Grande obséquio faz Deus à alma em estado de graça, retirando-a deste mundo, onde poderia transviar-se e perder a amizade divina (Sb 4,11). Feliz aquele que nesta vida está unido a Deus; mas, como o navegante não pode dizer-se seguro enquanto não chega ao porto e ao abrigo da tormenta, assim uma alma só pode ser verdadeiramente feliz, quando sai da vida na graça de Deus. Louva a ventura do navegante que chegou ao porto — disse Santo Ambrósio… Se o navegante se alegra quando, após tantos perigos, está a chegar ao porto desejado, quanto mais se não deve alegrar aquele que está próximo a assegurar sua eterna salvação? Ademais, neste mundo não podemos viver sem culpas, ao menos leves; porque sete vezes cairá o justo (Pr 21,16). Mas aquele que sai desta vida, cessa de ofender a Deus. Que é a morte — disse o mesmo Santo — senão o sepulcro dos vícios?. Mais um motivo para os que amam a Deus desejarem vivamente a morte. O venerável P. Vicente Caraffa consolava-se ao morrer, dizendo: Terminando minha vida, acabam minhas ofensas a Deus. E o já citado Santo Ambrósio dizia: Para que desejamos mais longa vida, se, quanto mais longa for, de maior peso de pecado nos carrega? O que falece na graça de Deus chega ao estado feliz de não saber nem poder ofendê-lo mais. O morto não sabe pecar. Eis o motivo por que o Senhor louva mais os mortos que os vivos, ainda que sejam santos (Ec 4,2). Não faltou quem ordenasse que, à hora da morte, lha anunciassem por estes termos: Alegra-te, que chegou o tempo em que não mais ofenderás a Deus.
AFETOS E SÚPLICAS
“Em tuas mãos encomendo meu espírito. Tu me remiste, Senhor, Deus da Verdade” (Sl 30,6). Ó doce Redentor meu, que seria de mim se me tivésseis entregado à morte quando me achava afastado de vós?…

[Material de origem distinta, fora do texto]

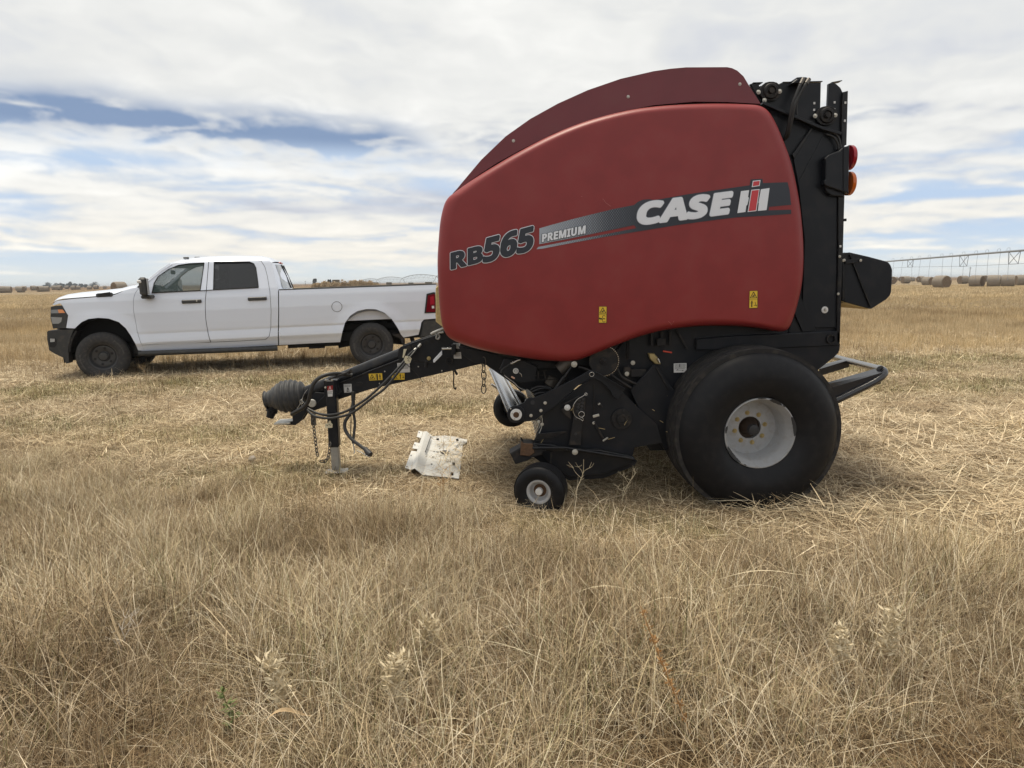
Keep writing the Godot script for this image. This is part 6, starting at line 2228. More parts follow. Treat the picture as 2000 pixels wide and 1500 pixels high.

Estaria no inferno, onde não vos poderia amar. Agradeço-vos o não me terdes abandonado, e me concederdes tantas graças para atrair o meu coração. Arrependo-me de vos ter ofendido. Amo-vos sobre todas as coisas. Rogo-vos que sempre me façais conhecer o mal que cometi, desprezando-vos, e o grande amor que merece vossa infinita bondade.
Amo-vos, e, se assim vos apraz, desejo morrer cedo para evitar o perigo de tornar a perder vossa santa graça, e para estar seguro de vos amar eternamente. Dai-me, pois, ó amado Jesus, durante o tempo que me resta de vida, força e ânimo para vos servir antes que chegue a morte. Dai-me força para vencer a tentação e as paixões, sobretudo aquelas que na vida passada mais me levaram a ofender-vos. Dai-me paciência para sofrer as enfermidades e as ofensas que do próximo receber. Eu, por vosso amor, perdoo a todos os que me ofenderam, e vos suplico que lhes outorgueis as graças que desejarem. Dai-me força para que seja mais diligente em evitar as faltas veniais que a miúdo cometo. Ajudai-me, meu Salvador, tudo espero de vossos méritos…
Deposito toda a minha confiança em vossa intercessão, ó Maria, minha mãe e minha esperança!